Sunday, January 15, 2012

Cupcake in a jar. The only way to fly.

Even if they won’t let you on a plane with one.  Thanks to Rebecca Hains who tried to take a Wicked Good cupcake (from Wicked Good Cupcakes, a Boston area cupcake bakery) on a plane and was stopped by the TSA, I am now a part of the this cupcake-in-a-jar craze.  I never knew.
Being the good former newshound, I saw “Cupcakegate” on my Google page and was intrigued.  Didn’t care so much about the TSA’s stand or the ensuing argument, but boy, was I interested in cupcake in a jar.  What was this all about?
It’s all over the internet.  There were ideas and recipes and pictures and blogs and more ideas.  I had to jump in.  So I started to amass materials.  Turns out there’s the Mason jar debate.  What size?  Quilted or plain?  Did I need a dozen?  Who has the best price and do I want to brave the craziness there.  I went to my mother’s cupboard and found several jars of varying sizes.  Perfect since I could try them out and who needs 12 anyway?
My daughter Shannon and I dedicated Sunday afternoon to cupcaking.  (She has this crazy idea that I can make something worth looking at and we should start a cupcake bakery ourselves.)  Anyway, I got cake mix, two kinds of frosting – one for filling and another for frosting.  I wasn’t going for the fully homemade rigmarole until we decided this is a go.   We got out bags, tips, made labels, cut fabric to tie the spoon on.  The whole shebang!  We made cupcakes, red velvet.  We were advised not to use the cupcake papers because they left lines on the sides.  After considering scraping the cupcakes out of the pans, we decided lines add character. 
We made cupcakes, peeled off the papers, sliced them in half.  Dropped one in the smaller jar.  Fit perfectly.  Hooray.  Dropped one in the bigger jar.  Jar too big.  Cupcake rattled around.  Hmm.  Manning the icing bag, Shannon piped in the cream cheese frosting we were using for filling.  I put in another cupcake bottom.  More filling.  A cupcake top.  A buttercream frosting swirl.  We repeated the process until we filled the six jars I had scrounged.  Four were precious.  Two, not so much.  We did the only thing good bakers would do…ate the evidence. 
And was it delicious!  And neat, too.  No cupcake paper to dispose of.  By the way, you eat a cupcake in a jar with a spoon.  And it has a top in case you can’t eat it all.  (No danger of that!)
We’re now fans of cupcakes-in-a-jar.  They’re cute, they’re tidy, they’re fun.  And the only way to go.  Just not on a plane.

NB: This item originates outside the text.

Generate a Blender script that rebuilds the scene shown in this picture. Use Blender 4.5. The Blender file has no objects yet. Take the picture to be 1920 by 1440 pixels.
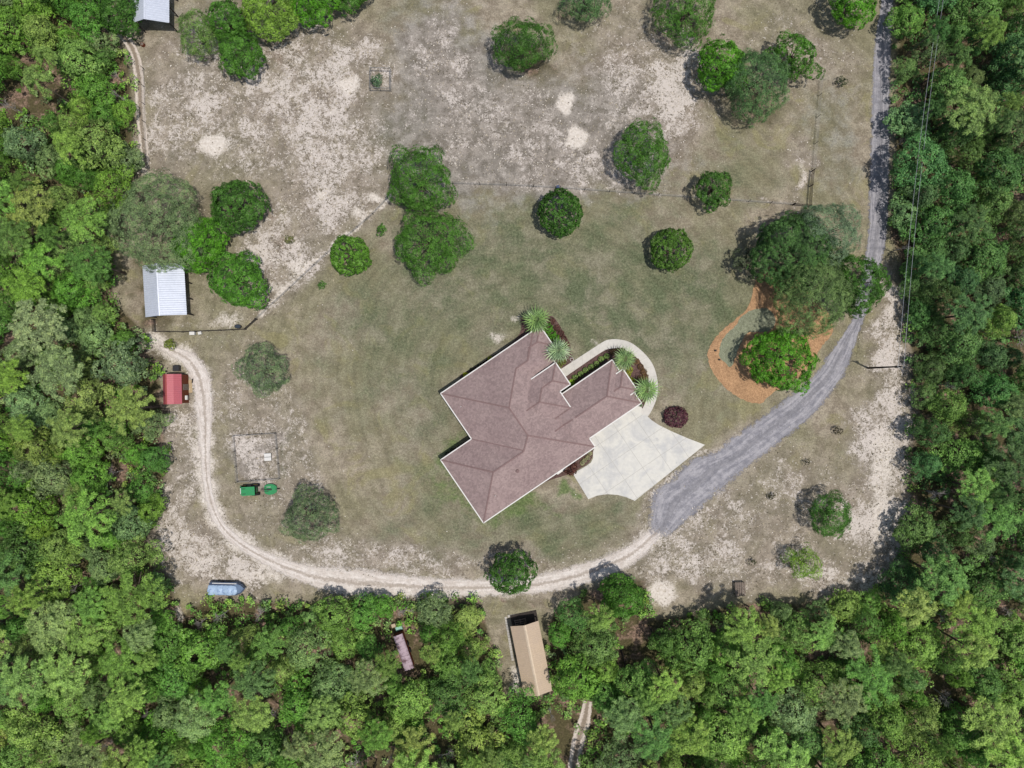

Thursday, January 12, 2012

Look out! It's me in the red Mustang!

WARNING:  I’m going to rant.  I know.  I’m an English teacher and writing should be cohesive, circular, coherent.  But I’m going to rant.
Some people think they’re all that.  OK.  They can.  But then, some of them think they are all that in a motor vehicle.  That is not so OK.  And they all drive big, white SUVs.  No, not everyone who drives a white SUV falls into this category.  But in my experience the aforementioned “people who think they’re all that” (colloquially referred to as PWTTAT) do.  The big ones…Excursion, Expedition, Suburban, Denali, Tahoe, Yukon, Armada…the list is extensive.
I drive a little red convertible Mustang.  We don’t threaten anybody, except maybe a VW bug.  Even so, I can keep out of the way of these mammoth machines.  But when it comes to one of my grandchildren, all bets are off.  When the driver, invariably in a hat, zooms in and around us in the little cars to get the prime spot, in the parking lot or on the interstate, it starts me off on a tirade.  People who know me fear the tirade.  It doesn’t stop.
My son is a cop.  He was previously a paramedic.  He is used to driving emergency vehicles in the way that such vehicles are driven, aggressively.  He also drives his truck that way.  He knows how.  I used to have a truck.  A big, green Nissan Titan.  I loved it, but I couldn’t back it up worth a darn and had trouble parking it.  This Mustang isn’t great at toting stuff, but it turns on a dime.  I digress.
PWTTAT zooms in the school zone at more than the recommended 20 mph.  PWTTAT backs up like it was the red Mustang.  (There is a black Hummer that also fits this description).  What are these people thinking????  Children are here.  Children dart in and out of cars.  Children are small and sometimes not easily seen.  Children escape from the parent’s grip.  Children are precious, even when they are not my grandchildren.  And what are you doing here, PWTTAT?  You’re picking up your children.   They are precious too. 
So slow down and quit driving your big, white faux cop car/ambulance.  You’re a parent.  You might have places to be, but they are not as important as your children or my grandchild.
And a red Mustang is way cooler anyway.